Denmark Put Four Past Wales To Reach Quarter Finals

The Welsh dream of progressing to the quarter finals of the European Championship came to its dramatic conclusion. Wales were clearly second best in the contest against Denmark, in which they were completely out-classed. After their 4-0 demolition of the Red Dragons, Denmark will face Czech Republic in the quarter finals.

First Half: Wales and Bale start strong

Denmark, who played all three of their group games at home in Copenhagen, faced a Wales side who had travelled to Baku and Rome in the group stage. This was essentially another home game for Denmark, who had thousands of fans in Amsterdam. Moreover, their support was at a high due to the game being held at the Johan Cruyff Arena, Eriksen’s former home. Despite this, it was Wales who began the game with more intent. Captain Gareth Bale, who began the game on the right, took the game to the Danish defense. Bale unleashed a thunderous strike from 20-yards out and this was a sign of the attacking intent from Page’s side. Robert Page evidently told his side to make their mark on the game early on. Daniel James, Gareth Bale and Kieffer Moore were impressive in the opening exchanges in Amsterdam.

However, against the run of play, Denmark took the lead through Kasper Dolberg. The 23-year-old, from the edge of the box, put Denmark ahead with a sensational strike. This goal changed the nature of the contest. The Red Dragons became much more passive, while Denmark took control of proceedings. Dolberg was a handful for the youthful Welsh backline and the forward was in the mood for more goals after his opener. Wales went in at the break devoid of ideas and in brink of complete and utter collapse.

Second half: Denmark capitalise on Wales mistakes

Wales’ journey came to an end when their second half game-plan was thrown away. Manager Robert Page would have been fully aware that his side could not make any more costly mistakes and give Denmark a 2-0 lead. But minutes after the second half began, Wales were 2-0 down. Although, Wales felt a foul should be given for Kjaer clattering into the back of Moore, their downfall was mainly their own doing. Defender Neco Williams failed to clear his lines and Dolberg added to his tally, leaving Wales with an uphill task from this point. Already lacking creativity, Wales now had to score twice to prevent themselves from exiting the competition.

Dolberg and Damsgaard combined effectively for Denmark and on a different day the pair could have made it an even more embarrassing score-line. Wales had decent spells in the second half, but there was no real belief that they would get back on level terms. The forward line consisting of Damsgaard, Dolberg and Braithwaite, who played a crucial role in the second goal, posed a constant threat on the break. With Denmark in supreme control, they got their third through Maehle. Maehle was in acres of space at the back post and calmly put his side 3-0 up. Things went from bad to worse in the late stages of this encounter, as substitute Harry Wilson got himself sent off. Although Wilson’s challenge was reckless, the decision was dubious. Barcelona attacker, Martin Braithwaite then got in on the act and Denmark hit four for the second game running.

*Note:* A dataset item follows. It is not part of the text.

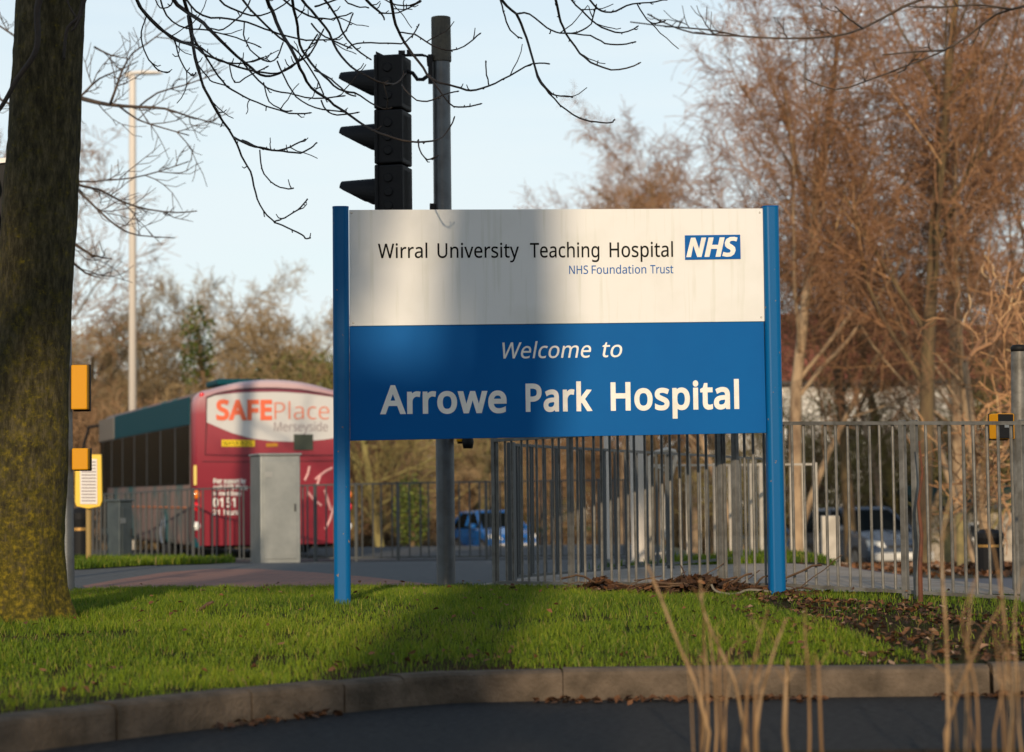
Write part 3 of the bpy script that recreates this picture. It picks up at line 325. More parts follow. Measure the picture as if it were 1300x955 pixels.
# ================================================================== camera, light, sky
cam = bpy.data.cameras.new('camera'); cam.sensor_width = 36; cam.sensor_fit = 'HORIZONTAL'
cam.lens = FPX / 1300 * 36; cam.shift_y = -45 / 1300; cam.clip_end = 2000; cam.clip_start = .05
cam.dof.use_dof = True; cam.dof.focus_distance = 14.5; cam.dof.aperture_fstop = 2.4; cam.dof.aperture_blades = 7
co = bpy.data.objects.new('camera', cam); COL.objects.link(co); sc.camera = co
Mx = Matrix((( CR.x, CU.x, -_F.x), (CR.y, CU.y, -_F.y), (CR.z, CU.z, -_F.z))).to_4x4()
Mx.translation = CAM; co.matrix_world = Mx

SUN_EL, SUN_AZ = R(15), R(3.3)
tdir = Vector((math.sin(SUN_AZ) * math.cos(SUN_EL), math.cos(SUN_AZ) * math.cos(SUN_EL), -math.sin(SUN_EL)))
sun = bpy.data.lights.new('sun', 'SUN'); sun.energy = 3.5; sun.angle = R(.8); sun.color = (1, .80, .56)
so = bpy.data.objects.new('sun', sun); COL.objects.link(so); so.rotation_euler = tdir.to_track_quat('-Z', 'Y').to_euler()
so.location = (-2, -20, 12)
w = bpy.data.worlds.new('World'); sc.world = w; w.use_nodes = True
nt = w.node_tree; bg = nt.nodes['Background']
sky = nt.nodes.new('ShaderNodeTexSky'); sky.sky_type = 'NISHITA'; sky.sun_disc = False
sky.sun_elevation = SUN_EL; sky.sun_rotation = math.pi + SUN_AZ
sky.air_density = 1.0; sky.dust_density = 1.0; sky.ozone_density = 1.5; sky.altitude = 20
# thin high cloud: paler streaks low in the sky
tc = nt.nodes.new('ShaderNodeTexCoord'); mp = nt.nodes.new('ShaderNodeMapping'); mp.inputs['Scale'].default_value = (2, 2, 16)
nz = nt.nodes.new('ShaderNodeTexNoise'); nz.inputs['Scale'].default_value = 2.2; nz.inputs['Detail'].default_value = 6
rp = nt.nodes.new('ShaderNodeValToRGB'); rp.color_ramp.elements[0].position = .35; rp.color_ramp.elements[1].position = .65; rp.color_ramp.elements[0].color = (.70, .70, .70, 1)
rp.color_ramp.elements[1].color = (.9, .9, .9, 1)
mxn = nt.nodes.new('ShaderNodeMix'); mxn.data_type = 'RGBA'
nt.links.new(tc.outputs['Generated'], mp.inputs['Vector']); nt.links.new(mp.outputs[0], nz.inputs['Vector'])
sepw = nt.nodes.new('ShaderNodeSeparateXYZ'); nt.links.new(tc.outputs['Generated'], sepw.inputs[0])
fade = nt.nodes.new('ShaderNodeMapRange'); fade.interpolation_type = 'SMOOTHSTEP'
fade.inputs['From Min'].default_value = .22; fade.inputs['From Max'].default_value = .6; fade.inputs['To Min'].default_value = 1.; fade.inputs['To Max'].default_value = .2
nt.links.new(sepw.outputs['Z'], fade.inputs['Value'])
mlt = nt.nodes.new('ShaderNodeMath'); mlt.operation = 'MULTIPLY'
nt.links.new(nz.outputs['Fac'], rp.inputs['Fac']); nt.links.new(rp.outputs['Color'], mlt.inputs[0]); nt.links.new(fade.outputs[0], mlt.inputs[1]); nt.links.new(mlt.outputs[0], mxn.inputs['Factor'])
mxn.inputs['B'].default_value = (5.6, 6.2, 6.4, 1)
nt.links.new(sky.outputs[0], mxn.inputs['A']); nt.links.new(mxn.outputs['Result'], bg.inputs['Color'])
bg.inputs['Strength'].default_value = .15
sc.view_settings.view_transform = 'Standard'; sc.view_settings.look = 'None'
sc.view_settings.gamma = 1; sc.view_settings.exposure = 0
sc.cycles.max_bounces = 5; sc.cycles.diffuse_bounces = 2; sc.cycles.glossy_bounces = 2
sc.cycles.transparent_max_bounces = 8; sc.cycles.use_denoising = True
sc.cycles.sample_clamp_indirect = 3

# ================================================================== materials
M_soil = mat('soil', (.045, .026, .012), .98, spec=.05, col2=(.022, .03, .007), scale=1.4, amt=.5, contrast=.3, bump=.6, bscale=18)
M_earth = mat('earth', (.06, .04, .02), .95, col2=(.05, .07, .015), scale=.35, amt=.5, contrast=.2, bump=.5, bscale=6)
M_asph = mat('asphalt', (.022, .022, .023), .95, spec=.15, col2=(.04, .04, .04), scale=30, amt=.5, bump=.4, bscale=140)
M_path = mat('path_asphalt', (.05, .055, .06), .88, col2=(.075, .08, .08), scale=12, amt=.5, bump=.3, bscale=90)
M_side = mat('side_asphalt', (.07, .08, .1), .62, col2=(.1, .11, .13), scale=6, amt=.5, bump=.15, bscale=60)
M_kerb = mat('kerb_stone', (.15, .115, .085), .95, spec=.15, col2=(.07, .055, .04), scale=7, amt=.5, contrast=.35, bump=.5, bscale=60)
M_pave = mat('paving', (.32, .27, .22), .9, col2=(.22, .18, .14), scale=3, amt=.5, bump=.3, bscale=30)
M_lawn = mat('lawn_soil', (.03, .045, .012), .95, col2=(.05, .035, .018), scale=3, amt=.55, contrast=.2, bump=.6, bscale=30)
# brick paving
M_brick = bpy.data.materials.new('brick_paving'); M_brick.use_nodes = True
n_ = M_brick.node_tree; bb = n_.nodes['Principled BSDF']; bb.inputs['Roughness'].default_value = .85
bt = n_.nodes.new('ShaderNodeTexBrick'); bt.inputs['Color1'].default_value = (.26, .1, .06, 1); bt.inputs['Color2'].default_value = (.18, .07, .05, 1)
bt.inputs['Mortar'].default_value = (.1, .07, .05, 1); bt.inputs['Scale'].default_value = 1; bt.inputs['Brick Width'].default_value = .2
bt.inputs['Row Height'].default_value = .1; bt.inputs['Mortar Size'].default_value = .006
tb = n_.nodes.new('ShaderNodeTexCoord'); n_.links.new(tb.outputs['Object'], bt.inputs['Vector']); n_.links.new(bt.outputs['Color'], bb.inputs['Base Color'])

M_blade = tint_mat('grass_blades', [(0, (.035, .075, .008)), (.35, (.10, .165, .010)), (.7, (.20, .27, .014)), (.92, (.30, .30, .035)), (1, (.26, .19, .08))], .6, .3)
M_leafd = tint_mat('dead_leaves', [(0, (.035, .018, .01)), (.5, (.10, .045, .02)), (.85, (.22, .10, .045)), (1, (.33, .24, .17))], .8)

# ================================================================== terrain
def gridded(name, xs, ys, zf, m):
    b = MB(); n = len(ys)
    b.v = [(x, y, zf(x, y)) for x in xs for y in ys]
    b.f = [(i * n + j, (i + 1) * n + j, (i + 1) * n + j + 1, i * n + j + 1) for i in range(len(xs) - 1) for j in range(n - 1)]
    o = b.build(name, m); o['kind'] = 'structure'; return o
xs = sorted(set([-600, -300, -150, -80, -50, -35] + [k for k in range(-25, 26)] + [3.2, 3.4, 3.6, 3.8, 4.2] + [35, 50, 80, 150, 300, 600]))
ys = sorted(set([-400, -150, -60, -25, -10, 0, 5, 10.2, 10.35, 10.9, 11, 11.5] + [12 + .5 * k for k in range(0, 76)] + [52, 55, 60, 65, 70, 75, 80, 85, 90, 100, 120, 160, 250, 400, 900]))
def gz(x, y):
    if y <= 10.95: return .05
    if x < -.3 and y < 11: return .05
    return g(x, y) - .035
gridded('ground', xs, ys, gz, M_earth)

KERB = [(60, 10.27), (6, 10.27), (3, 10.27), (1.2, 10.27), (.2, 10.27), (-.31, 10.2), (-.55, 10.03), (-.8, 9.78), (-1.15, 9.38), (-1.6, 8.8), (-2.3, 7.8), (-3.2, 6.35), (-4.5, 4.2), (-8, -1.6)]
def ykerb(x):
    return interp([(p[0], p[1]) for p in KERB[::-1]], x)
road = MB(); road.add([(-80, -40, .13), (80, -40, .13), (80, 11.4, .13), (-80, 11.4, .13)], [(0, 1, 2, 3)])
road.build('road', M_asph)['kind'] = 'structure'
drape('grass_verge', [(-60, -1.6), (-8, -1.6)] + [p for p in KERB[::-1]][1:] + [(60, 13.9), (3.4, 13.9), (1.95, 15.4), (-.35, 17.3), (-60, 17.3)], .0, M_soil, .5)
# near verge on the camera's side of the road
nv = MB(); nv.add([(.0, -20, .2), (60, -20, .2), (60, 7.5, .2), (.0, 7.5, .2)], [(0, 1, 2, 3)])
nv.build('near_verge', M_soil)['kind'] = 'structure'
# kerb stones
kb = MB()
pts = [Vector((x, y, 0)) for x, y in KERB if -8.1 < x < 13]
pts = [Vector((12.5, 10.27, 0))] + [p for p in pts if p.x < 12]
seg = []
for a, b_ in zip(pts, pts[1:]):
    n = max(1, round((b_ - a).length / .915)) if (b_ - a).length > .6 else 1
    for i in range(n): seg.append((a.lerp(b_, i / n), a.lerp(b_, (i + 1) / n)))
rk = random.Random(3)
for a, b_ in seg:
    d = (b_ - a); L = d.length; d.normalize(); nrm = Vector((-d.y, d.x, 0))
    if nrm.y > 0: nrm = -nrm
    if a.x < -1 : nrm = Vector((abs(nrm.x), nrm.y, 0))
    dz = rk.uniform(-.007, .007)
    p0 = a + d * .009; p1 = b_ - d * .009
    prof = [(.03, -.1), (.03, .262), (-.075, .262), (-.1, .25), (-.105, .235), (-.105, -.1)]
    A = [p0 - nrm * u + Vector((0, 0, z + dz)) for u, z in prof]; B = [p1 - nrm * u + Vector((0, 0, z + dz)) for u, z in prof]
    n0 = len(prof)
    kb.add(A + B, [tuple(range(n0)), tuple(range(2 * n0 - 1, n0 - 1, -1))] + [(i, i + n0, (i + 1) % n0 + n0, (i + 1) % n0) for i in range(n0)])
kb.build('kerb', M_kerb, fix=True)['kind'] = 'structure'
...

What’s next for the sides?

Denmark have displayed great character in the tournament so far, especially after the tragic incident regarding Christian Eriksen. Their attention will now turn to their clash with Czech Republic next Saturday, as their fairytale journey continues. Wales on the other hand, will be proud of their performances which got them to the knockout stages, as many pundits didn’t believe that the Red Dragons could get out of Group A. However, the manner of defeat against a similar level of opposition will raise many questions. Due the stature of Gareth Bale, he will receive the majority of criticism. Wales’ all-time top scorer responded to critics by storming out of his post-match interview. Denmark will fancy their chances against Czech Republic and will remain optimistic in regards to the prospect of being semi-finalists.